What Investors Should Watch »

  • Senegal IMF Talks · Week of June 8: The June 8 resumption target is now the most consequential single date in Senegal’s economic calendar. Watch whether Finance Minister Diba can present a credible reform programme with Sonko controlling parliament. A failed or deferred resumption would widen Eurobond spreads and could trigger a credit rating review. A successful resumption with even partial legislative backing would stabilise the investment case.
  • Dangote NGX Listing · June to July: The primary NGX listing is now weeks away.
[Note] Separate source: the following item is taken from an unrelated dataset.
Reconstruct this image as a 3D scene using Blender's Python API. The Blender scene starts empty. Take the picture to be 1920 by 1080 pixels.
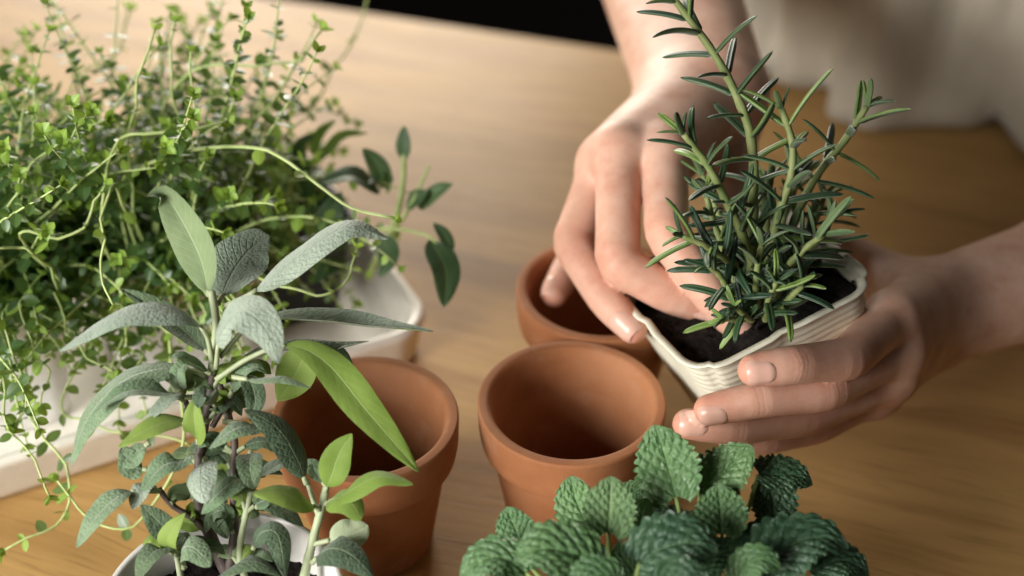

Watch for the formal listing approval from the Nigerian Exchange and any SEC commentary on the dollar dividend mechanism, which remains pending final regulatory sign-off. The London secondary listing decision will also likely be confirmed in this window.
  • Ghana Gold Sector Negotiations: The Chamber of Mines and Bank of Ghana remain in unresolved talks on the 30% offtake demand and pricing terms. A resolution before the December contractor deadline would remove a significant uncertainty for Newmont and AngloGold Ashanti’s operating plans through 2027. A breakdown triggers a formal dispute process.